Prevented by facts from defending in any serious way their own actions -- or lack thereof -- prior to the attacks, the administration has repeatedly suggested that "mistakes were made" not only by themselves (sort of, maybe, in a vague, not really to-be-held-responsible way) but by the previous administration (mostly -- yes, it was mostly Clinton's fault).

This theme was picked up most prominently by 9/11 commission member retired Admiral John Lehman, who seems to think that the panel's mandate runs not from August 1998 to September 11, 2001, as it does, but rather from Bill Clinton's birthday forward until January 20, 2001 -- and no further. The degree to which he has been willing to pursue this agenda is frankly embarrassing, and is documented here and elsewhere.

In any event, the storyline is clear: if mistakes were made, blame should be apportioned to both the current and previous administrations -- now let's move on and forget all about it before the election. And, oh yeah, sorry -- sort of -- for all the dead people.

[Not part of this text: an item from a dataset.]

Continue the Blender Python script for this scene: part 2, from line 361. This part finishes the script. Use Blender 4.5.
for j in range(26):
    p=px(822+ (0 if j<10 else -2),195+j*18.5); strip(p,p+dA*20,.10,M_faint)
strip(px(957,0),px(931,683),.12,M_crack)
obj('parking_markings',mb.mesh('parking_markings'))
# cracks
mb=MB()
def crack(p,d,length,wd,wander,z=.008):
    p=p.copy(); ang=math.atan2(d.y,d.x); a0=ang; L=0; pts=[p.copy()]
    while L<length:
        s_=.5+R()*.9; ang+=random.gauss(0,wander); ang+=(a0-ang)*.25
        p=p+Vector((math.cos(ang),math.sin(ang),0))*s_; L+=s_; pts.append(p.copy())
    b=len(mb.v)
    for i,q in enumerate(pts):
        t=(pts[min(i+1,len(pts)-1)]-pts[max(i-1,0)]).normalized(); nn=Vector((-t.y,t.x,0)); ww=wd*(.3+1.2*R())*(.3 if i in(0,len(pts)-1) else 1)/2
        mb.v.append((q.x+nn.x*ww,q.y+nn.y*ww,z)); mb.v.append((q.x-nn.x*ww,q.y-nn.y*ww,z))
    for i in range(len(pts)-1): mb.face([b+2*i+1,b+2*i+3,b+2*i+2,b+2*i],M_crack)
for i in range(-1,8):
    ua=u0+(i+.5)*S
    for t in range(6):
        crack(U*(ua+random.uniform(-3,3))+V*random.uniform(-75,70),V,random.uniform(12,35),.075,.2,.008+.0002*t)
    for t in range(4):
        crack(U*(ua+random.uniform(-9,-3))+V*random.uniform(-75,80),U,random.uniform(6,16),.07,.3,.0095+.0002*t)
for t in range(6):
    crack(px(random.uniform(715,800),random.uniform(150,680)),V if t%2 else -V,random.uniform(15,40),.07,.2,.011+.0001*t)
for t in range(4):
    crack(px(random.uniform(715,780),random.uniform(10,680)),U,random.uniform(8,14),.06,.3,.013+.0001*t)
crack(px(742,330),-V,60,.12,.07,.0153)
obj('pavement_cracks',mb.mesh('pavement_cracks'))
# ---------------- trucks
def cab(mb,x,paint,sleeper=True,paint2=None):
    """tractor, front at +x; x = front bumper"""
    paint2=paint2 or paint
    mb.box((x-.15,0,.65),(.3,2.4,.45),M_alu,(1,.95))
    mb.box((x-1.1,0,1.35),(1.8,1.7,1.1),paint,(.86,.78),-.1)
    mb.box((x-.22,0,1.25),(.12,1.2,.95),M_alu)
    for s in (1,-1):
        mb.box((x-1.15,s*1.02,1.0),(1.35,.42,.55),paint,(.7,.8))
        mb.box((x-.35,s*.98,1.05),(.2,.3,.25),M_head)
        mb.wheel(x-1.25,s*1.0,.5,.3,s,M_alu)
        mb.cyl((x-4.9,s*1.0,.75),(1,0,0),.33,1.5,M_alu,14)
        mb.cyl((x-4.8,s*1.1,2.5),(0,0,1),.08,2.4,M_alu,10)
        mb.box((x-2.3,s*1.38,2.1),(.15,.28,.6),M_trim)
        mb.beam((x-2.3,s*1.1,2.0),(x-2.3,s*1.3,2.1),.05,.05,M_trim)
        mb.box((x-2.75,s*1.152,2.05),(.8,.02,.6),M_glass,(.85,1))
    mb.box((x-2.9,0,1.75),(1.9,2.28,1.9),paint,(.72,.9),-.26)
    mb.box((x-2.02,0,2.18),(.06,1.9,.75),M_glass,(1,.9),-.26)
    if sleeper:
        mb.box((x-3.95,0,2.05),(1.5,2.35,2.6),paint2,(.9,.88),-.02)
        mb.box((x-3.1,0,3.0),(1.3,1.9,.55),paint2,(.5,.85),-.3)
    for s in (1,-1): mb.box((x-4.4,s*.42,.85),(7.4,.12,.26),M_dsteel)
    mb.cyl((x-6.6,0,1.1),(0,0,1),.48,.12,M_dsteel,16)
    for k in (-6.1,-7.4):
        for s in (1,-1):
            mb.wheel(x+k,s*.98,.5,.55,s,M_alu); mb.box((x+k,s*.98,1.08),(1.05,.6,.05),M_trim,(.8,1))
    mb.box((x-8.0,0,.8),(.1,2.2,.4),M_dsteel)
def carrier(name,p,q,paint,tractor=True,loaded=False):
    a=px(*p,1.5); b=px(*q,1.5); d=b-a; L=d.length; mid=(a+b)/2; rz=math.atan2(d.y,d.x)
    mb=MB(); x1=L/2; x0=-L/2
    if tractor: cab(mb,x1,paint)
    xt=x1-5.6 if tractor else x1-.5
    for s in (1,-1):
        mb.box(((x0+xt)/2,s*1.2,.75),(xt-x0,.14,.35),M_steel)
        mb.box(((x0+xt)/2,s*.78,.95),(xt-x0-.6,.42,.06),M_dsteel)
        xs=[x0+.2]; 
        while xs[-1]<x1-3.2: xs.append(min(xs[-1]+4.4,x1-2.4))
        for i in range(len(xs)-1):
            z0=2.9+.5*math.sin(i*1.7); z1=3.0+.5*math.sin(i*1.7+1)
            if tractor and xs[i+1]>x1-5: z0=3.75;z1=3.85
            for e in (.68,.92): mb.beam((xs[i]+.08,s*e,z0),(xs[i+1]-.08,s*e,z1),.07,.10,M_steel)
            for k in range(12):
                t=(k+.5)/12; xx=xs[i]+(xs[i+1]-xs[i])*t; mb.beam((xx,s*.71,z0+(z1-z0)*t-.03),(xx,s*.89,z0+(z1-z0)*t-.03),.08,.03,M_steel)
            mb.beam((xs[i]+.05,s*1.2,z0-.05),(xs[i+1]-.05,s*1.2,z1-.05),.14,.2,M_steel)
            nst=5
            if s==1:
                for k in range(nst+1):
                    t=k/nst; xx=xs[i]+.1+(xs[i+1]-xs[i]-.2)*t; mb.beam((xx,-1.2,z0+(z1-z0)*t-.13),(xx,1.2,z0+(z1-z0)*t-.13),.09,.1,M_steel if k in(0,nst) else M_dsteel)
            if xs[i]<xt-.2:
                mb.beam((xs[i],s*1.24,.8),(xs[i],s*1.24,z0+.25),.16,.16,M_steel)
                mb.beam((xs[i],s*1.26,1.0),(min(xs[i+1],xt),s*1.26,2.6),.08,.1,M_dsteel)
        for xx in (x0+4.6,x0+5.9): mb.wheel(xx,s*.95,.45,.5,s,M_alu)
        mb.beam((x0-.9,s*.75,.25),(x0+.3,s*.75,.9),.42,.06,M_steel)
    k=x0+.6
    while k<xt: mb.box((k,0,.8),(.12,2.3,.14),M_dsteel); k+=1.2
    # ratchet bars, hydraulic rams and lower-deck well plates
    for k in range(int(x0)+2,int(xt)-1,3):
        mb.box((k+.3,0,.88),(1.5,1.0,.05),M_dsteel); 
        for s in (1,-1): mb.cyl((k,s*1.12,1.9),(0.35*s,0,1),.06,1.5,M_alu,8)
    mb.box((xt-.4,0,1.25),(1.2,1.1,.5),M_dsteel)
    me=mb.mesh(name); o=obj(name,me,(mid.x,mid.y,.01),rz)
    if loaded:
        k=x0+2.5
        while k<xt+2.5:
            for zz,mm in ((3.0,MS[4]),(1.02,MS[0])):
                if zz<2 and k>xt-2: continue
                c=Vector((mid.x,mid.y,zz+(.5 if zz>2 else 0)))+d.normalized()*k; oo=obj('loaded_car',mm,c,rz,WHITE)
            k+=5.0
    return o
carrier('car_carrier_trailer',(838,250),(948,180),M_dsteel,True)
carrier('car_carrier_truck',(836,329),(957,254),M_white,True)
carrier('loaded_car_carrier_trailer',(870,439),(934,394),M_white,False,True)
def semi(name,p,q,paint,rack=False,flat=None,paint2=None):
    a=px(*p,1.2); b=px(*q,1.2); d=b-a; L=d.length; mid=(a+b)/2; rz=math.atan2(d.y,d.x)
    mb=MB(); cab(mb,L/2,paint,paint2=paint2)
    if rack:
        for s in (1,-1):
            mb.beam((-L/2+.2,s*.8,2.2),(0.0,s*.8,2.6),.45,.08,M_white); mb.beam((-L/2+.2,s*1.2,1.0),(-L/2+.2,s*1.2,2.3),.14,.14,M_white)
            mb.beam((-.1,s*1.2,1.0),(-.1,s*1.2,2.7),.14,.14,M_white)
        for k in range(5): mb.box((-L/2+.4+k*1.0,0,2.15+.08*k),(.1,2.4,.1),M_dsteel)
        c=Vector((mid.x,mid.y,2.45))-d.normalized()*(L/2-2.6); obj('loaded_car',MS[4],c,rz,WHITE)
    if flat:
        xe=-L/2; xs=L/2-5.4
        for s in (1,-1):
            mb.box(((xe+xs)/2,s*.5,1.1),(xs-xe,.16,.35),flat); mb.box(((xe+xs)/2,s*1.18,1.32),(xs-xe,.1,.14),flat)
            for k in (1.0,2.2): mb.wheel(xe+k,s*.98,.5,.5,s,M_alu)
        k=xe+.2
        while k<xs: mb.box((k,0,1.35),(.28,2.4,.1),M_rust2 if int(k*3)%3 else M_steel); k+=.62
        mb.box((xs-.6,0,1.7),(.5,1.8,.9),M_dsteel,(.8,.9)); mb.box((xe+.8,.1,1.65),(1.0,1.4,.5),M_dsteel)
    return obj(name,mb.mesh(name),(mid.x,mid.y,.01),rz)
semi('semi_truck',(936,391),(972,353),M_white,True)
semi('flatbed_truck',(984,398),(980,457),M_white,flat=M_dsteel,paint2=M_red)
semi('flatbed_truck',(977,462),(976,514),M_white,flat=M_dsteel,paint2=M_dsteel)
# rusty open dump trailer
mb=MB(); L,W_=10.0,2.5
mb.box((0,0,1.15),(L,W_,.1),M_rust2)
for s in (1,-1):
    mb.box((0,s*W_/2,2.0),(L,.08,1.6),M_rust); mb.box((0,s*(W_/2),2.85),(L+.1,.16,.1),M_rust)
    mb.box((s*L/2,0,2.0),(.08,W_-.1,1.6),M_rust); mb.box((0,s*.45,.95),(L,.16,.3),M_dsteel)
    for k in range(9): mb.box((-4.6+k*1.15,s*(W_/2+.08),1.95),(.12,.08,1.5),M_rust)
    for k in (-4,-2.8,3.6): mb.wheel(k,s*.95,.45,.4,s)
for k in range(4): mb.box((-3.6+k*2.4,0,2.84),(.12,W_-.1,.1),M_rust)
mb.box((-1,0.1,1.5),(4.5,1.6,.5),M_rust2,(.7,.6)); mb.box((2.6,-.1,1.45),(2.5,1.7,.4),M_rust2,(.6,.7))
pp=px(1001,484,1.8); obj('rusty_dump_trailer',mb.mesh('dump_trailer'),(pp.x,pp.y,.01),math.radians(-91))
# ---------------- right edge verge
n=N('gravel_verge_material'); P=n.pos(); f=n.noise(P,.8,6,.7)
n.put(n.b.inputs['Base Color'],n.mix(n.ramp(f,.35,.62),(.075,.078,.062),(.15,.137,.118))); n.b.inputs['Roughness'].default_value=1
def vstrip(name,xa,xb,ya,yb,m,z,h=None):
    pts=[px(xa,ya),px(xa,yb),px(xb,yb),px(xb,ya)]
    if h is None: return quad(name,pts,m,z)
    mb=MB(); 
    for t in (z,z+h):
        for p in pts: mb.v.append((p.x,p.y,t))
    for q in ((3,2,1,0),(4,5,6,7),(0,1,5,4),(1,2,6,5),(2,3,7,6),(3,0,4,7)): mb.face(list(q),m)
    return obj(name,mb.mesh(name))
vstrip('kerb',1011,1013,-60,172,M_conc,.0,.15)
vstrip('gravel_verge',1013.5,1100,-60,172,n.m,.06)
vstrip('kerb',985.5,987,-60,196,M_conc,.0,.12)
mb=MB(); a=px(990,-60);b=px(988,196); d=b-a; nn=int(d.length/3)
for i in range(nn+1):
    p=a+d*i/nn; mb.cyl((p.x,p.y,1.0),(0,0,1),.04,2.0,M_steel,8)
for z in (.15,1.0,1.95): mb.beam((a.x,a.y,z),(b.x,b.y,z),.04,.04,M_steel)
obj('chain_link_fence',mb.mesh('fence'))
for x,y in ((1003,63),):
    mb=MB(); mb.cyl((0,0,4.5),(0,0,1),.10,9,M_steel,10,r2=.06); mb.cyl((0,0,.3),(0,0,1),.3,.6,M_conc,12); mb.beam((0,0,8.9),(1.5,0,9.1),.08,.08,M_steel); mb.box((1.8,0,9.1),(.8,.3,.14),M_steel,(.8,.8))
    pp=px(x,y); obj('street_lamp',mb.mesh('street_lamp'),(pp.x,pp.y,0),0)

The one teeny, tiny problem with this story is that, like so many others from the Whte House, it probably isn't remotely true. Ample sworn testimony from Richard Clarke and others has indicated that the Clinton White House, unlike its successor, was in fact very, very, aggressive about pursuing al Queda, and while up to this point that hasn't been enough to counter the spin and willful looking-away that has marked the coverage and commentary on this issue, the ugly truth that keeps flummoxing the Bush administration has once again reared up most inconveniently:
Bush Aides Block Clinton's Papers From 9/11 Panel
By PHILIP SHENON and DAVID E. SANGER

WASHINGTON, April 1 - The commission investigating the Sept. 11 attacks said on Thursday that it was pressing the White House to explain why the Bush administration had blocked thousands of pages of classified foreign policy and counterterrorism documents from former President Bill Clinton's White House files from being turned over to the panel's investigators.

The White House confirmed on Thursday that it had withheld a variety of classified documents from Mr. Clinton's files that had been gathered by the National Archives over the last two years in response to requests from the commission, which is investigating intelligence and law enforcement failures before the attacks.

Scott McClellan, the White House spokesman, said some Clinton administration documents had been withheld because they were "duplicative or unrelated," while others were withheld because they were "highly sensitive" and the information in them could be relayed to the commission in other ways. "We are providing the commission with access to all the information they need to do their job," Mr. McClellan said.

The commission and the White House were reacting to public complaints from former aides to Mr. Clinton, who said they had been surprised to learn in recent months that three-quarters of the nearly 11,000 pages of files the former president was ready to offer the commission had been withheld by the Bush administration. The former aides said the files contained highly classified documents about the Clinton administration's efforts against Al Qaeda.

The commission said it was awaiting a full answer from the White House on why any documents were withheld.
Now, Poor Readers, we find ourselves asking the obvious question: what is the most likely reason that the Bush White House would block the release of these Clinton papers?

Bearing in mind, that is, that this is the administration that assured the nation and the world that Saddam Hussein had weapons of mass destruction, that suggested repeatedly that there was a connection between Iraq and the 9/11 terrorists, that tried in vain to stop the creation of this very 9/11 commission, tried in vain to keep national security advisor Condoleezza Rice from testifying under oath, tried in vain to keep the president and vice-president from having to answer questions from the entire panel (not just the co-chairs the administration itself picked), is actively trying to keep from the public the specifics of the vice-president's energy task force meeting, that overrode by executive order the Freedom of Information Act, and that gave the vice-president, for the first time in history, the sole power to classify government documents.

Bearing in mind all that, what reason leaps to mind as the most likely that they would now be blocking the release of thousands of pages of Clinton-era documents relating to the "war on terror"?